* Set problem
From the entries below, extract every line that includes the word "script".

[begin Excerpted records]

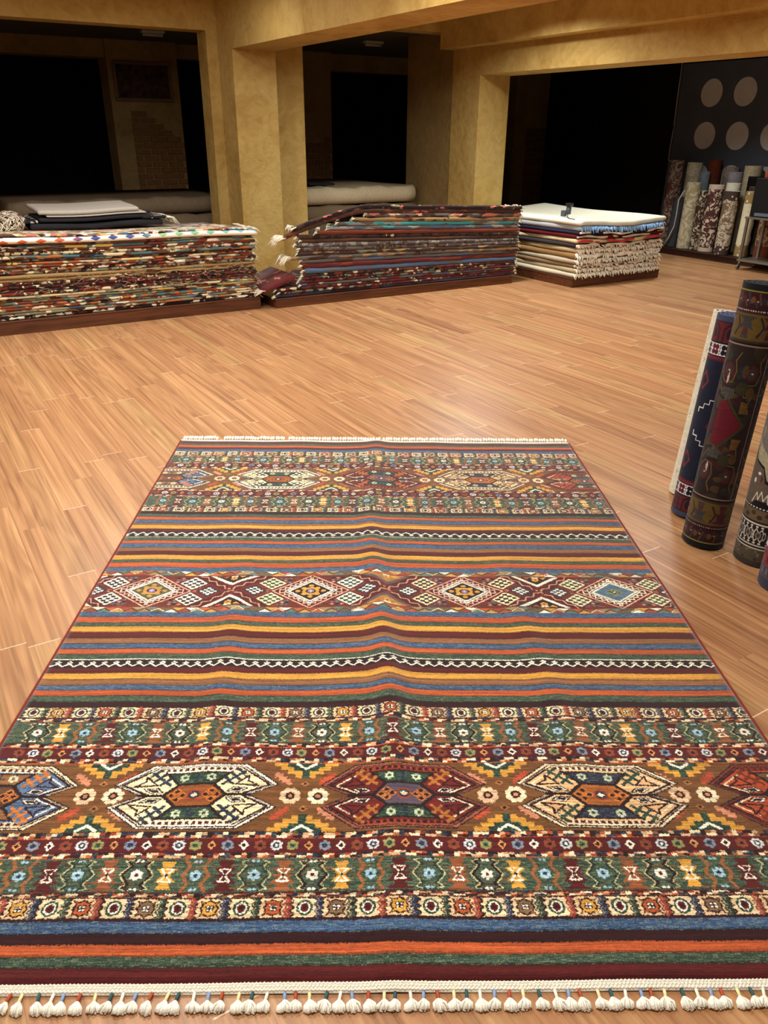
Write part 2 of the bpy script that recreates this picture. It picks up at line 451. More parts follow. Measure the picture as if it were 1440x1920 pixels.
    # big octagon medallions
    def medband(v0,v1,centres,gaps):
        m=(v0+v1)/2; S=(v1-v0)/22.0
        band(v0,v1,(112,72,40))
        for k in range(160):
            x=rng.random()*206; y=v0+rng.random()*(v1-v0); K.line([(x,y),(x+2,y)],.25,[(92,58,34),(130,84,48)][k%2])
        for g in gaps:
            for sg in (-1,1):
                e=m+sg*11*S
                for j,(wd,c) in enumerate([(8.2,GLD),(6.4,GLD),(4.6,GLD),(2.6,GLD)]):
                    y0=e-sg*j*1.25*S; y1=e-sg*(j+1)*1.25*S; K.rect(g-wd,g+wd,min(y0,y1),max(y0,y1),c)
                for j,(wd,c) in enumerate([(4.8,DGR),(3.2,DGR),(.9,DGR),(.9,DGR)]):
                    y0=e-sg*j*1.3*S; y1=e-sg*(j+1)*1.3*S; K.rect(g-wd,g+wd,min(y0,y1),max(y0,y1),c)
                K.line([(g-2.4,e-sg*.3*S),(g,e-sg*1.9*S),(g+2.4,e-sg*.3*S)],.8,WHT)
                for sx in (-1,1):
                    x0,y0=g+sx*4.0,e-sg*6.9*S; x1,y1=g+sx*7.2,e-sg*4.0*S
                    K.line([(x0,y0),(x1,y1)],1.3,(178,74,48) if sx*sg>0 else PNK)
                    for q in (.25,.55,.85):
                        xx,yy=x0+(x1-x0)*q,y0+(y1-y0)*q; K.line([(xx-.9,yy+sx*sg*.5),(xx+.9,yy-sx*sg*.5)],.5,(178,74,48) if sx*sg>0 else PNK)
                K.dia(g,m+sg*4.0*S,1.2,.9,(170,110,60)); K.dia(g,m+sg*4.0*S,.55,.45,DRK)
            for sx in (-1,1):
                x=g+sx*3.45; K.flower(x,m,2.75,8,CRM if sx>0 else (226,184,146),DMAR,.30,.42); K.disc(x,m,.6,.6,(190,130,90))
        for x,fld,outl,twig,cen,trap,hookc in centres:
            def Q(pts,sx=1,sy=1,k=1): return [(x+px*sx*k,m+py*S*sy*k) for px,py in pts]
            out=[(-12,10.2),(12,10.2),(20.6,3.6),(13.4,0),(20.6,-3.6),(12,-10.2),(-12,-10.2),(-20.6,-3.6),(-13.4,0),(-20.6,3.6)]
            K.poly(Q(out),outl); K.line(Q(out),.3,DRK,True)
            K.poly(Q(out,k=.95),DMAR); K.poly(Q(out,k=.93),outl); K.poly(Q(out,k=.905),DMAR if fld!=(104,32,30) else (60,22,22)); K.poly(Q(out,k=.885),fld)
            for sg in (-1,1):
                K.rect(x-10.5,x+10.5,m+sg*8.5*S-.65*S,m+sg*8.5*S+.65*S,outl if fld!=(104,32,30) else RUS)
                for i in range(13): K.rect(x-10.2+i*1.6,x-9.3+i*1.6,m+sg*8.5*S-.45*S,m+sg*8.5*S+.45*S,MAR if fld!=(104,32,30) else DMAR)
                K.poly(Q([(-4.3,3.4*sg),(4.3,3.4*sg),(8.2,7.5*sg),(-8.2,7.5*sg)]),DRK); K.poly(Q([(-4.3,3.9*sg),(4.3,3.9*sg),(7.2,7.1*sg),(-7.2,7.1*sg)]),trap)
                for dx in (-3.4,3.4): K.flower(x+dx,m+5.7*S*sg,1.3,6,(190,196,160),trap,.34,.3)
                K.line(Q([(0,4.4*sg),(0,6.8*sg)]),.5,NAV); K.line(Q([(-1,5.6*sg),(1,5.6*sg)]),.5,NAV)
            hexp=[(-8.4,0),(-4.6,3.7),(4.6,3.7),(8.4,0),(4.6,-3.7),(-4.6,-3.7)]
            K.poly(Q(hexp),DRK); K.poly(Q(hexp,k=.86),cen)
            for sx in (-1,1):
                for px,py in ((4.3,1.25),(4.3,-1.25),(2.9,0),(5.6,0)):
                    K.dia(x+sx*px,m+py*S,1.25,1.1,(196,112,48)); K.dia(x+sx*px,m+py*S,.75,.65,DMAR)
            K.disc(x,m,1.9,1.7,RUS); K.disc(x,m,1.4,1.2,NAV); K.dia(x,m,.9,.8,CRM)
            for sx in (-1,1):
                K.line(Q([(8,0),(13.6,0)],sx),.9,DRK)
                for sy in (-1,1):
                    K.line(Q([(4.6,3.5),(8.4,7.6)],sx,sy),.6,DRK)
                    # twig
                    K.line(Q([(6.6,3.4),(11.6,7.6)],sx,sy),.8,twig)
                    for q in (.28,.56,.84):
                        px,py=6.4+5.8*q,3.2+4.8*q
                        K.line(Q([(px-1.0,py+1.0),(px+1.0,py-1.0)],sx,sy),.8,twig); K.disc(x+(px-1.0)*sx,m+(py+1.0)*S*sy,.55,.55,twig)
                    # bird-head hooks
                    K.line(Q([(12.4,7.9),(18.4,3.5),(12.2,.5)],sx,sy),.55,DMAR)
                    K.line(Q([(12.0,6.6),(16.8,3.3),(11.6,.8)],sx,sy),.4,hookc)
                    K.line(Q([(12.9,4.6),(15.6,2.9),(9.8,3.4),(12.9,6.2)],sx,sy),.45,DMAR,True)
                    K.poly(Q([(7.9,1.0),(11.2,.9),(13.0,2.2),(9.4,2.4)],sx,sy),WHT); K.poly(Q([(8.9,1.25),(10.9,1.2),(11.9,1.95),(9.7,2.05)],sx,sy),DRK)
                    K.line(Q([(7.9,1.0),(11.2,.9),(13.0,2.2),(9.4,2.4)],sx,sy),.25,DMAR,True)
    cm=lambda x:(x,(246,226,172),WHT,NAV,(134,74,38),DGR,CRM)
    rd=lambda x:(x,(104,32,30),(150,84,64),(168,104,48),(86,72,86),DGR,CRM)
    tn=lambda x:(x,(224,176,124),CRM,DGR,(160,92,44),NAV,CRM)
    bl=lambda x:(x,(74,98,136),CRM,(190,110,50),(90,60,44),BRN,WHT)
    og=lambda x:(x,(176,72,40),(120,52,40),(110,48,30),(90,80,80),OLV,CRM)
    medband(36.3,58.5,[bl(4.5),cm(54.7),rd(106.7),tn(155.9),og(205)],[31.2,81.9,131.1,179.2])
    medband(232,257,[bl(4.5),cm(56.3),rd(105.3),tn(152.6),og(202)],[32.0,81.9,129.5,176.5])
    # diamond band
    v0,v1=130.0,157.5; m=(v0+v1)/2
    band(v0,v1,(104,44,34))
    for k in range(1100):
        x=rng.random()*206; y=v0+rng.random()*27.5; K.line([(x,y),(x+1.5,y)],.3,[(78,30,26),(146,76,54),(120,84,60),(84,58,44)][k%4])
    DC=[20.9,77.8,133.0,187.1]; XC=[-6.5,49.3,105.1,160.1,214]
    def checkd(x,y,a,b,c0,c1,edge):
        K.dia(x,y,a+.7,b+.7,MAR); K.dia(x,y,a,b,c0)
        n=3; 
        for i in range(-3,4):
            for j in range(-3,4):
                if (i+j)%2: continue
                cx,cy=x+i*a*.29,y+j*b*.29
                if abs(cx-x)/a+abs(cy-y)/b<.92: K.rect(cx-a*.155,cx+a*.155,cy-b*.135,cy+b*.135,c1)
    # teal / pink speckled lozenges between
    for x in DC:
        for sx in (-1,1):
            for sy in (-1,1):
                px,py=x+sx*10.5,m+sy*7.4
                for i in range(4):
                    for j in range(3):
                        K.dia(px+(i-1.5)*1.7,py+(j-1)*1.3,.85,.65,[(70,112,112),PNK,(90,90,130),DRK][(i*2+j+(sx>0))%4])
    for x in XC:
        for sx in (-1,1):
            K.line([(x-sx*12,m-10.5),(x+sx*12,m+10.5)],4.8,(120,36,32)); K.line([(x-sx*12,m-10.5),(x+sx*12,m+10.5)],3.6,(76,28,26))
            n=14
            p=[]
            for j in range(n+1):
                q=j/n; off=.8 if j%2 else -.8
                p.append((x-sx*12+sx*24*q+off*.6,m-10.5+21*q-off*.6*sx))
            K.line(p,.5,(206,150,122))
        for sy in (-1,1):
            K.poly([(x-9,m+sy*10.3),(x,m+sy*3.2),(x+9,m+sy*10.3)],WHT if (x<60 or x>150) else (90,80,80))
            K.poly([(x-6.9,m+sy*10.3),(x,m+sy*4.8),(x+6.9,m+sy*10.3)],DRK if (x<60 or x>150) else (170,120,60))
            for i in range(-2,3): K.poly([(x+i*3-1.5,m+sy*(10.0-abs(i)*.2)),(x+i*3,m+sy*(7.6+abs(i)*.9)),(x+i*3+1.5,m+sy*10.0)],[GLD,ORG,WHT][(i+2)%3])
            K.flower(x,m+sy*8.2,1.4,6,GLD,RUS,.36,.3)
        K.flower(x,m,1.7,4,PNK,MAR,.3,.2)
    for i,x in enumerate(DC):
        K.dia(x,m,14.8,11.8,(112,34,30))
        K.diao(x,m,13.7,10.8,.55,(222,176,150))
        K.dia(x,m,12.9,10.1,(72,24,24))
        for (sx,sy) in ((1,1),(1,-1),(-1,1),(-1,-1)):
            n=13; p=[]
            for j in range(n+1):
                q=.04+.92*j/n; cx,cy=12.0*(1-q)-.6*q,9.2*q-.4*(1-q)
                o=.62 if j%2 else -.62
                p.append((x+sx*(cx+o*.72),m+sy*(cy+o*.7)))
            K.line(p,.55,(222,176,150) if i!=3 else CRM)
        K.diao(x,m,9.3,7.7,.55,WHT); K.dia(x,m,8.5,7.0,MAR); K.diao(x,m,7.9,6.5,.75,WHT)
        if i==3:
            K.dia(x,m,7.3,6.0,(78,104,128)); K.dia(x,m,3.6,2.8,(110,120,90))
            for dx,dy in ((-.7,0),(.7,0),(0,.8),(0,-.8),(-1.6,.5),(1.6,-.5)): K.rect(x+dx-.35,x+dx+.35,m+dy-.3,m+dy+.3,DRK)
            K.disc(x,m,.45,.4,WHT)
        else:
            K.dia(x,m,7.3,6.0,DRK if i else (84,76,48))
            st=GLD if i else (186,138,72)
            for k in range(8):
                q=2*math.pi*k/8; r=4.6 if k%2==0 else 3.4
                K.disc(x+r*math.cos(q),m+r*.8*math.sin(q),.95,.8,st)
            K.disc(x,m,3.1,2.6,st); K.disc(x,m,1.8,1.5,DRK); K.flower(x,m,1.3,6,(150,130,170),DRK,.36,.3); K.disc(x,m,.4,.35,WHT)
        for sx in (-1,1):
            px=x+sx*15.2
            K.line([(px-1.5*sx-1,m-.9),(px+2*sx,m),(px-1.5*sx-1,m+.9)],.4,PNK)
            c0=[WHT,WHT,(236,214,168),(236,214,168)][i] if sx>0 or i!=1 else (236,214,168)
            for sy in (-1,1): checkd(x+sx*14.1,m+sy*5.3,5.0,4.3,c0,DGR if i%2 else DRK,MAR)
            checkd(x+sx*20.2,m,4.0,3.4,NAV,WHT,MAR)
    # zigzag borders of that band
    for (e,sg) in ((v0,1),(v1,-1)):
        K.rect(0,206,min(e,e+sg*3.0),max(e,e+sg*3.0),(128,92,62))
        k=0; u=-4.
        cs=[WHT,(150,130,90),GLD,RUS,(90,84,60),ORG,(70,112,112)]
        while u<208:
            K.poly([(u,e),(u+2.3,e+sg*1.7),(u+4.6,e)],cs[(k*3)%7]); K.poly([(u+2.3,e+sg*3.0),(u+4.6,e+sg*1.3),(u+6.9,e+sg*3.0)],cs[(k*5+2)%7])
            K.line([(u,e+sg*.5),(u+2.3,e+sg*2.3),(u+4.6,e+sg*.5)],.3,DRK if k%3 else CRM)
            u+=4.6; k+=1
    # hand-knotted edges wander by a knot or so
    jj,ii=np.mgrid[0:K.H,0:K.W]
    pj=np.repeat(np.repeat(rng.random((K.H//2+1,K.W//2+1)),2,0),2,1)[:K.H,:K.W]; pi=np.repeat(np.repeat(rng.random((K.H//2+1,K.W//2+1)),2,0),2,1)[:K.H,:K.W]
    K.a=K.a[np.clip(jj+np.rint((pj-.5)*1.7).astype(int),0,K.H-1),np.clip(ii+np.rint((pi-.5)*1.7).astype(int),0,K.W-1)]
    K.abrash(rng,.36,70,0)
    # lighter flecks in the greens and blues
    g=K.a; sel=((g[:,:,1]>g[:,:,0]*1.05)|(g[:,:,2]>g[:,:,0]*1.2))
    r=np.repeat(rng.random((K.H,K.W//8+1)).astype(np.float32),8,axis=1)[:,:K.W]*.6+rng.random((K.H,K.W)).astype(np.float32)*.4
    f=sel&(r>.70); g[f]=g[f]*.62+np.array([.30,.30,.22])*1.0
    f=sel&(r<.22); g[f]*=.68
    # foundation lines between knots
    sel=(np.arange(K.H)%2==0); g[sel]*=.965
    return np.clip(g,0,1)
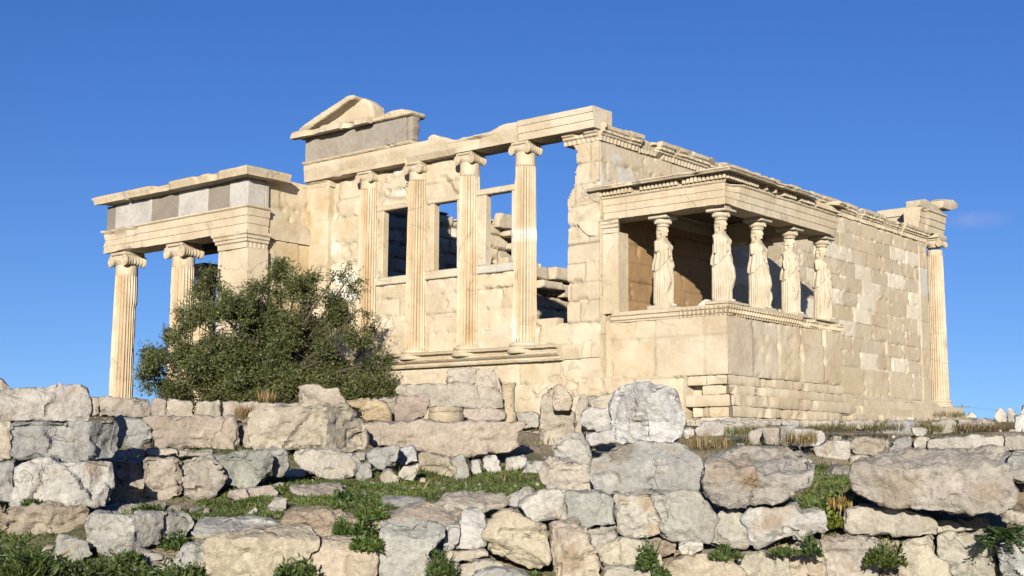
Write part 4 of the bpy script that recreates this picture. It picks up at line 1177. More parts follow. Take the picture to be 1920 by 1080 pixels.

[end Excerpted records]

* Answer to the task
Write part 2 of the bpy script that recreates this picture. It picks up at line 451. More parts follow. Measure the picture as if it were 1440x1920 pixels.
Write part 4 of the bpy script that recreates this picture. It picks up at line 1177. More parts follow. Take the picture to be 1920 by 1080 pixels.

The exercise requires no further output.